Em sentido divergente da relação entre formas e funções representada pela frase “A forma segue a função”, Hertzberger (1991, p. 98-101) discorre consistentemente sobre exemplos arquitetônicos em que forma e função estão separadas. Esse autor observa que “a mesma forma pode, (...), assumir aparências diferentes sob circunstâncias novas, sem que a estrutura mude de modo essencial” (HERTZBERGER, 1991, p. 102) e que edifícios similares podem se distinguir em vista de interações com o entorno. Esse autor, em seguida, apresenta conclusões das quais destaco o seguinte:

“Não é certamente verdade que há sempre uma forma específica que se ajusta a um objetivo específico. Há formas que não só permitem várias interpretações como ainda suscitam efetivamente essas interpretações. (...);

(...) a forma é capaz de adaptar-se a uma variedade de funções e de assumir numerosas aparências, ao mesmo tempo que permanece fundamentalmente a mesma.

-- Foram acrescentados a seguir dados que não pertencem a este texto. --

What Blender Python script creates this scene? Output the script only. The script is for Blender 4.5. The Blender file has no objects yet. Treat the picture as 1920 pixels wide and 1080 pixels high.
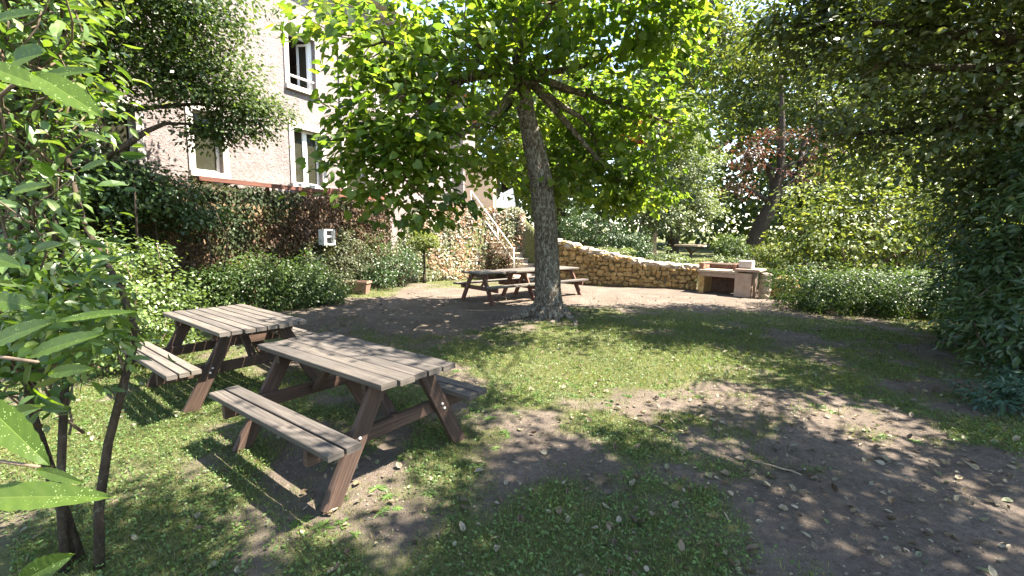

(...) Mudanças de função podem surgir no longo prazo, em poucos anos, em uma estação do ano, uma semana ou diariamente. (...)”.

Em sequência às considerações de Hertzberger (1991), adiciono o que escutei, durante o curso de graduação em Arquitetura e Urbanismo, de um professor:

“Trinta pessoas diferentes farão trinta projetos arquitetônicos diferentes, ainda que haja o mesmo programa de necessidades e o mesmo terreno. Ao menos, mínimas diferenças acontecerão.”

A amplitude do rol de funções exercíveis em edifícios é detectada por Choay (1980, p. 80), ao estudar a obra De re aedificatoria, de Leon Alberti e relatar a percepção deste autor quanto à evidente “infinita variedade de usos humanos que repercute sobre os edifícios e exige, (...), o estabelecimento de uma classificação”. Hertzberger (1991, p. 126), em relação ao fazer projetual arquitetônico, pontua que “(...) cada edifício bem projetado tem uma ideia coerente, uma unidade temática distinta, uma unidade de vocabulário, material e método de construção”.

Apreendo que, perante funções e/ou usos semelhantes, podem surgir tanto formas arquitetônicas idênticas quanto formas arquitetônicas significativamente diferentes. Estudos e análises de afirmações difundidas e, mesmo, popularizadas devem ocorrer sob critérios que considerem as circunstâncias e os contextos em que essas afirmações foram sintetizadas e refinadas. Essas circunstâncias e esses contextos, não raro, podem apresentar diferenças geográficas, culturais, sociais etc. perante as circunstâncias e os contextos de quem estuda e analisa essas afirmações. Da frase “A forma segue a função”, retenho que formas arquitetônicas surgem em atenção a funções previamente estimadas, delineadas e/ou discriminadas as quais não são perpétuas. Considero, em adição, que formas podem ser idealizadas sem prévias definições específicas de funções, o que acarreta adequações e ajustes pertinentes às especificidades das atividades que venham a ser exercidas.

 

Referências bibliográficas:

A Carta de Atenas. IN: CONGRESSO INTERNACIONAL DE ARQUITETURA MODERNA (CIAM), 4., 1931-33. Trad. Instituto do Patrimônio Histórico e Artístico Nacional (IPHAN). Disponível em: portal.iphan.gov.br/uploads/ckfinder/arquivos/Carta%20de%20Atenas%201933.pdf. Acesso em 16/08/2024.

AGUIAR, J. C.. Direito da Cidade. Rio de Janeiro, RJ: Renovar, 1996. 247 p.

CHOAY, F.. A regra e o modelo: sobre a teoria da arquitectura e do urbanismo. 2 ed., 1980. Trad. Geraldo Gerson de Souza. São Paulo: Perspectiva, 1985. 334 p. Título original em francês: La règle et le modèle: sur la théorie de l’architecture et de l’urbanisme.

HERTZBERGER, H.. Lições de Arquitetura. 1. ed. 1991. Trad. Eduardo Lima Machado. 3. ed. São Paulo, SP: Martins Fontes, 2015. 272 p. Título original em inglês: Lessons for Students in Architecture.

MEIRELLES, H. L.. Direito municipal brasileiro. 13. ed., 2003. Atualizada por Célia Marisa Prendes e Márcio Schneider Reis. São Paulo: Malheiros Editores, 2003. 491 p.